_Work instructions_
Repeat the listing exactly as given, omitting every image.

_Data extract_

-=-=-=-=-

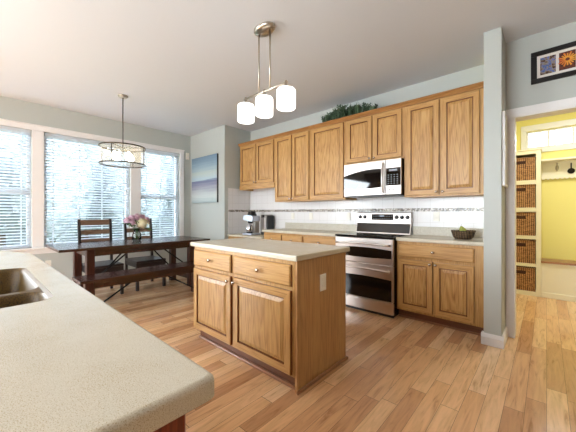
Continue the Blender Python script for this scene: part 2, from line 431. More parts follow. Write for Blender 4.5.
# window casings (one continuous surround)
b = B(); y0, y1 = WIN[0][0], WIN[-1][1]; t = .022
b.box(WX, WX+t, y0-.09, y1+.09, WZ1, WZ1+.075, bv=.004)
b.box(WX, WX+t+.012, y0-.10, y1+.10, WZ1+.068, WZ1+.088, bv=.004)
for a, c in ((y0-.09, y0), (WIN[0][1], WIN[1][0]), (WIN[1][1], WIN[2][0]), (y1, y1+.09)): b.box(WX, WX+t, a, c, WZ0, WZ1, bv=.004)
b.box(WX-.02, WX+.06, y0-.11, y1+.11, WZ0-.028, WZ0, bv=.006)
b.box(WX, WX+.016, y0-.09, y1+.09, WZ0-.10, WZ0-.028, bv=.003)
struct('trim_1', b, 'trim')
for i, (a, c) in enumerate(WIN):
    fr = B(); x0, x1 = WX-.135, WX-.075; e = .045
    fr.box(x0, x1, a, a+e, WZ0, WZ1); fr.box(x0, x1, c-e, c, WZ0, WZ1); fr.box(x0, x1, a+e, c-e, WZ0, WZ0+e); fr.box(x0, x1, a+e, c-e, WZ1-e, WZ1)
    if i != 1: fr.box(x0+.005, x1+.004, a+e, c-e, 1.475, 1.535)
    root = struct('window_%d' % (i+1), fr, 'vinyl')
    obj('pane', B().box(x0+.026, x0+.030, a+e, c-e, WZ0+e, WZ1-e), 'glass', root)
# baseboards
def bb(name, segs):
    b = B()
    for x0, x1, y0, y1 in segs:
        b.box(x0, x1, y0, y1, 0, .10, bv=.004)
    struct(name, b, 'trim')
bb('baseboard_left', [(WX, WX+.015, -1.2, PY)])
bb('baseboard_dining', [(WX, RX, PY-.015, PY)])
bb('baseboard_end', [])if False else None
b = B()
b.box(-.443, -.274, 3.107, 3.13, 0, .075, bv=.003); b.prism([(3.107, .075), (3.13, .075), (3.13, .102), (3.122, .102)], 'x', -.443, -.274)
b.box(-.292, -.274, 3.13, DY, 0, .075, bv=.003); b.prism([(-.274, .075), (-.292, .075), (-.292, .102), (-.284, .102)], 'y', 3.13, DY)
b.box(-.443, -.425, 3.13, 3.175, 0, .10, bv=.003)
struct('baseboard_end', b, 'trim')
bb('baseboard_doorway', [(DX1+.09, XR, DY-.015, DY)])
# door casing
b = B(); cw = .078; yc = DY-.02
b.box(-.2915, DX0, yc, DY, 0, DZ+cw, bv=.004); b.box(DX1, DX1+cw, yc, DY, 0, DZ+cw, bv=.004); b.box(-.2915, DX1+cw, yc-.003, DY, DZ, DZ+cw, bv=.004)
b.box(DX0-.003, DX0+.012, yc, DY+.14, 0, DZ, bv=.002); b.box(DX1-.012, DX1+.003, yc, DY+.14, 0, DZ, bv=.002); b.box(DX0, DX1, yc, DY+.14, DZ-.012, DZ+.003, bv=.002)
struct('door_1', b, 'trim')
b = B(); x0, x1 = WX-.11, WX-.05
for y in (-4.0, -2.63, -1.26): b.box(x0, x1, y, y+.06, 0, WZ1)
for z in (0, WZ1-.06): b.box(x0, x1, -3.94, -1.26, z, z+.06)
root = struct('added_patio_door', b, 'vinyl'); obj('pane', B().box(x0+.026, x0+.030, -3.94, -1.26, .06, WZ1-.06), 'glass', root)  # unseen patio door, added so light enters from the left rear
# mudroom transom
b = B(); tx0, tx1, tz0, tz1 = -.235, .80, 2.17, 2.44
b.box(tx0-.06, tx1+.06, MY-.02, MY, tz1, tz1+.085, bv=.004); b.box(tx0-.06, tx1+.06, MY-.02, MY, tz0-.07, tz0, bv=.004)
b.box(tx0-.06, tx0, MY-.02, MY, tz0, tz1, bv=.004); b.box(tx1, tx1+.06, MY-.02, MY, tz0, tz1, bv=.004)
for x in (tx0+.015, tx1-.015, tx0+.26, tx0+.52, tx0+.78): b.box(x-.014, x+.014, MY+.034, MY+.066, tz0+.03, tz1-.03)
b.box(tx0, tx1, MY+.03, MY+.07, tz0, tz0+.03); b.box(tx0, tx1, MY+.03, MY+.07, tz1-.03, tz1)
root = struct('window_4', b, 'trim'); obj('pane', B().box(tx0, tx1, MY+.05, MY+.054, tz0, tz1), 'glass', root)
# backsplash tile and mosaic strip
struct('trim_2', B().box(RX+.008, -.43, KY-.008, KY, .79, 1.40).box(-3.45, RX+.008, KY-.008, KY, 1.40, 1.68), 'tile')
struct('trim_3', B().box(RX, RX+.008, 3.25, KY, .79, 1.655), 'tileside')
struct('trim_4', B().box(RX+.008, -.43, KY-.011, KY-.008, 1.207, 1.248).box(RX+.008, RX+.011, 3.25, KY-.011, 1.207, 1.248), 'mosaic')

# ------------------------------------------------------------------ blinds
def blind(i, label):
    a, c = WIN[i]; a += .012; c -= .012; xc = WX-.035
    root = thing('window_blind', label, 'blind', (xc, (a+c)/2, WZ0))
    obj('headrail', B().box(xc-.03, xc+.03, a, c, WZ1-.055, WZ1-.004, bv=.004), 'slat', root)
    s = B(); n = 38; z0, z1 = WZ0+.045, WZ1-.075
    for k in range(n):
        z = z0+(z1-z0)*k/(n-1); h = .024; t = -.008
        for y0, y1 in ((a, c),):
            # a slightly crowned slat, tilted a little
            pts = [(-h, t), (-h*.4, t*.6+.0035), (h*.4, -t*.2+.0035), (h, -t)]
            top = [(xc+p, z+q) for p, q in pts]; low = [(xc+p, z+q-.003) for p, q in reversed(pts)]
            s.prism([(p, q) for p, q in top+low], 'y', a, c)
    obj('slats', s, 'slat', root)
    obj('bottom_rail', B().box(xc-.025, xc+.025, a, c, WZ0+.006, WZ0+.03, bv=.004), 'slat', root)
    nt = 3 if c-a < 1.15 else 4
    for k in range(nt):
        y = a+.10+(c-a-.20)*k/(nt-1)
        [obj('ladder_cord', B().box(xc+q-.001, xc+q+.001, y-.005, y+.005, WZ0+.03, WZ1-.055), 'slat', root) for q in (-.026, .026)]
    return root
blind(0, 'white slatted blind on the sash window over the kitchen sink end')
blind(1, 'white slatted blind on the wide middle picture window')
blind(2, 'white slatted blind on the narrow sash window beside the painting wall')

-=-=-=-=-

_Result for this task_
Continue the Blender Python script for this scene: part 2, from line 431. More parts follow. Write for Blender 4.5.
# window casings (one continuous surround)
b = B(); y0, y1 = WIN[0][0], WIN[-1][1]; t = .022
b.box(WX, WX+t, y0-.09, y1+.09, WZ1, WZ1+.075, bv=.004)
b.box(WX, WX+t+.012, y0-.10, y1+.10, WZ1+.068, WZ1+.088, bv=.004)
for a, c in ((y0-.09, y0), (WIN[0][1], WIN[1][0]), (WIN[1][1], WIN[2][0]), (y1, y1+.09)): b.box(WX, WX+t, a, c, WZ0, WZ1, bv=.004)
b.box(WX-.02, WX+.06, y0-.11, y1+.11, WZ0-.028, WZ0, bv=.006)
b.box(WX, WX+.016, y0-.09, y1+.09, WZ0-.10, WZ0-.028, bv=.003)
struct('trim_1', b, 'trim')
for i, (a, c) in enumerate(WIN):
    fr = B(); x0, x1 = WX-.135, WX-.075; e = .045
    fr.box(x0, x1, a, a+e, WZ0, WZ1); fr.box(x0, x1, c-e, c, WZ0, WZ1); fr.box(x0, x1, a+e, c-e, WZ0, WZ0+e); fr.box(x0, x1, a+e, c-e, WZ1-e, WZ1)
    if i != 1: fr.box(x0+.005, x1+.004, a+e, c-e, 1.475, 1.535)
    root = struct('window_%d' % (i+1), fr, 'vinyl')
    obj('pane', B().box(x0+.026, x0+.030, a+e, c-e, WZ0+e, WZ1-e), 'glass', root)
# baseboards
def bb(name, segs):
    b = B()
    for x0, x1, y0, y1 in segs:
        b.box(x0, x1, y0, y1, 0, .10, bv=.004)
    struct(name, b, 'trim')
bb('baseboard_left', [(WX, WX+.015, -1.2, PY)])
bb('baseboard_dining', [(WX, RX, PY-.015, PY)])
bb('baseboard_end', [])if False else None
b = B()
b.box(-.443, -.274, 3.107, 3.13, 0, .075, bv=.003); b.prism([(3.107, .075), (3.13, .075), (3.13, .102), (3.122, .102)], 'x', -.443, -.274)
b.box(-.292, -.274, 3.13, DY, 0, .075, bv=.003); b.prism([(-.274, .075), (-.292, .075), (-.292, .102), (-.284, .102)], 'y', 3.13, DY)
b.box(-.443, -.425, 3.13, 3.175, 0, .10, bv=.003)
struct('baseboard_end', b, 'trim')
bb('baseboard_doorway', [(DX1+.09, XR, DY-.015, DY)])
# door casing
b = B(); cw = .078; yc = DY-.02
b.box(-.2915, DX0, yc, DY, 0, DZ+cw, bv=.004); b.box(DX1, DX1+cw, yc, DY, 0, DZ+cw, bv=.004); b.box(-.2915, DX1+cw, yc-.003, DY, DZ, DZ+cw, bv=.004)
b.box(DX0-.003, DX0+.012, yc, DY+.14, 0, DZ, bv=.002); b.box(DX1-.012, DX1+.003, yc, DY+.14, 0, DZ, bv=.002); b.box(DX0, DX1, yc, DY+.14, DZ-.012, DZ+.003, bv=.002)
struct('door_1', b, 'trim')
b = B(); x0, x1 = WX-.11, WX-.05
for y in (-4.0, -2.63, -1.26): b.box(x0, x1, y, y+.06, 0, WZ1)
for z in (0, WZ1-.06): b.box(x0, x1, -3.94, -1.26, z, z+.06)
root = struct('added_patio_door', b, 'vinyl'); obj('pane', B().box(x0+.026, x0+.030, -3.94, -1.26, .06, WZ1-.06), 'glass', root)  # unseen patio door, added so light enters from the left rear
# mudroom transom
b = B(); tx0, tx1, tz0, tz1 = -.235, .80, 2.17, 2.44
b.box(tx0-.06, tx1+.06, MY-.02, MY, tz1, tz1+.085, bv=.004); b.box(tx0-.06, tx1+.06, MY-.02, MY, tz0-.07, tz0, bv=.004)
b.box(tx0-.06, tx0, MY-.02, MY, tz0, tz1, bv=.004); b.box(tx1, tx1+.06, MY-.02, MY, tz0, tz1, bv=.004)
for x in (tx0+.015, tx1-.015, tx0+.26, tx0+.52, tx0+.78): b.box(x-.014, x+.014, MY+.034, MY+.066, tz0+.03, tz1-.03)
b.box(tx0, tx1, MY+.03, MY+.07, tz0, tz0+.03); b.box(tx0, tx1, MY+.03, MY+.07, tz1-.03, tz1)
root = struct('window_4', b, 'trim'); obj('pane', B().box(tx0, tx1, MY+.05, MY+.054, tz0, tz1), 'glass', root)
# backsplash tile and mosaic strip
struct('trim_2', B().box(RX+.008, -.43, KY-.008, KY, .79, 1.40).box(-3.45, RX+.008, KY-.008, KY, 1.40, 1.68), 'tile')
struct('trim_3', B().box(RX, RX+.008, 3.25, KY, .79, 1.655), 'tileside')
struct('trim_4', B().box(RX+.008, -.43, KY-.011, KY-.008, 1.207, 1.248).box(RX+.008, RX+.011, 3.25, KY-.011, 1.207, 1.248), 'mosaic')

# ------------------------------------------------------------------ blinds
def blind(i, label):
    a, c = WIN[i]; a += .012; c -= .012; xc = WX-.035
    root = thing('window_blind', label, 'blind', (xc, (a+c)/2, WZ0))
    obj('headrail', B().box(xc-.03, xc+.03, a, c, WZ1-.055, WZ1-.004, bv=.004), 'slat', root)
    s = B(); n = 38; z0, z1 = WZ0+.045, WZ1-.075
    for k in range(n):
        z = z0+(z1-z0)*k/(n-1); h = .024; t = -.008
        for y0, y1 in ((a, c),):
            # a slightly crowned slat, tilted a little
            pts = [(-h, t), (-h*.4, t*.6+.0035), (h*.4, -t*.2+.0035), (h, -t)]
            top = [(xc+p, z+q) for p, q in pts]; low = [(xc+p, z+q-.003) for p, q in reversed(pts)]
            s.prism([(p, q) for p, q in top+low], 'y', a, c)
    obj('slats', s, 'slat', root)
    obj('bottom_rail', B().box(xc-.025, xc+.025, a, c, WZ0+.006, WZ0+.03, bv=.004), 'slat', root)
    nt = 3 if c-a < 1.15 else 4
    for k in range(nt):
        y = a+.10+(c-a-.20)*k/(nt-1)
        [obj('ladder_cord', B().box(xc+q-.001, xc+q+.001, y-.005, y+.005, WZ0+.03, WZ1-.055), 'slat', root) for q in (-.026, .026)]
    return root
blind(0, 'white slatted blind on the sash window over the kitchen sink end')
blind(1, 'white slatted blind on the wide middle picture window')
blind(2, 'white slatted blind on the narrow sash window beside the painting wall')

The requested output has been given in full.